Oh this is the kindest comment. I’m so glad you’ve found something that has worked for your family, too! Merry Christmas!
Hi! Our family does do Santa, we live in Greece, and there is a big tradition around both St.Nicholas and St.Basil. We feel that sharing Santa is a good opportunity for us to honor the lives of these saints, and we read the stories of these saints to our children. The carols here also reflect the lives of these saints, and they are beautiful! St.Nicholas is considered to be the protector of the seas and all those who travel by sea or work on the sea, his feast day is December 6 many people in Greece decorate small model boats in their homes instead of a Christmas tree, and St.Basil is considered to be one of the great patriarchs of the church and his feast day is January 1st, so Santa doesn’t visit until New Year’s Eve for many families. I’m Greek American and my husband grew up adoring all the American Christmas movies, so as a child he could never wait till Christmas to open his gifts, so as a family we give gifts on Christmas and New Year’s, it’s a lot of fun, we basically celebrate the 12 days of Christmas from Christmas to Epiphany, which is my personal favorite holiday here!
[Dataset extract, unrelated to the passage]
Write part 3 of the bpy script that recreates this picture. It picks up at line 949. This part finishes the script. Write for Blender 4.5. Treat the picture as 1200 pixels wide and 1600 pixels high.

At any rate, both Saints were known for their generosity to the poor, so much so that their very lives spawned the tales of Santa, so Santa is very real (the memory of these saints), and we are simply walking in their footsteps with our various traditions, however they might manifest themselves for different families, there is no denying that Christmas is a very special time of year!
I’m glad you’ve found something that works for you!
[…] never done Santa in our home, but we love the idea that St. Nick inspires generosity and kindness. And “Secret […]
We totally did Santa and I wish we had not. Santa is so creepy-some crazy old guy sneaking into your house, watching you while you sleep, and eating your food. But really it’s not even about that, though, I wish we would have just not perpetuated the myth of Santa. We encouraged critical and scientific thinking about everything else but all questions of Santa I answer that it was magic…? I did become wiser as I matured in my parenting journey, my youngest figures out with logic that his dad and I were Santa before he was 3 and we told him the truth. Now we still do stockings (from mom and dad!) and there is just as much excitement on Christmas morning as when “Santa” came.
Thanks for your post my daughter is 2 and we both decided we didn’t want to do Santa, I don’t like the idea of lying to her or using it for discipline, or as you said Santa getting all the credit for my gifts. I also don’t like the disparity for other kids. My struggle is everyone around me is deep in Santa territory and because my daughter is young no one has talked Santa yet but im preparing for all the judgement that’s about to come once I tell them and I really and finding that difficult, telling me I’m reining my child’s Christmas…. I loved hearing how great Christmas is for your family despite this decision.